Gilbert later worked for a time with the firm of McKim, Mead, and White before starting a practice in St. Paul with James Knox Taylor. He was commissioned to design a number of railroad stations, including those in Anoka, Willmar, and the still extant Little Falls depot. He won a series of house and office-building commissions in Minnesota: the Endicott Building in St. Paul is still regarded as a gem. As a Minnesota architect he was best known for his design of the state capitol dome and the downtown St. Paul Endicott Building.

His goal was to move to New York City and gain a national reputation, but he remained in Minnesota from 1882 until 1898. Many of his Minnesota buildings are still standing, including more than a dozen private residences (especially those on on St. Paul's Summit Avenue), several churches featuring rich textures and colors, resort summer homes, warehouses, and railroad depots in Anoka, Willman, and Little Falls.

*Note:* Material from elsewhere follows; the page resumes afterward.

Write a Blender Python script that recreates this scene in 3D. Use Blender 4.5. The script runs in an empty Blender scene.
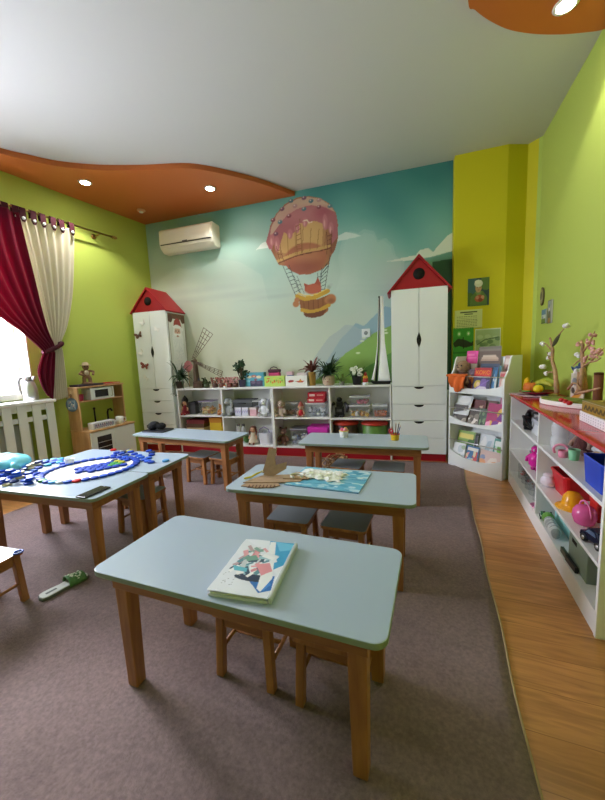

Gilbert was one of the first celebrity architects in America, designing skyscrapers in New York City and Cincinnati, campus buildings at Oberlin College and the University of Texas, state capitols in Minnesota and West Virginia, the support towers of the George Washington Bridge, various railroad stations (including the New Haven Union Station), and the United States Supreme Court building in Washington, D.C.. His reputation declined among some professionals during the age of Modernism, but he was on the design committee that guided and eventually approved the modernist design of Manhattan's groundbreaking Rockefeller Center: when considering Gilbert's body of works as whole, it is more eclectic than many critics admit. In particular, his Union Station in New Haven lacks the embellishments common of the Beaux-Arts period, and contains the simple lines common in Modernism.

Gilbert wrote to a colleague, "I sometimes wish I had never built the Woolworth Building because I fear it may be regarded as my only work and you and I both know that whatever it may be in dimension and in certain lines it is after all only skyscraper."

Gilbert's two buildings for the University of Texas campus in Austin, Sutton Hall (1918) and Battle Hall (1911), are widely recognized by architectural historians as among the finest works of architecture in the state. Designed in a Spanish-Mediterranean revival style, the two buildings became the stylistic basis for the later expansion of the university in the 1920s and 1930s and helped popularize the style throughout the state.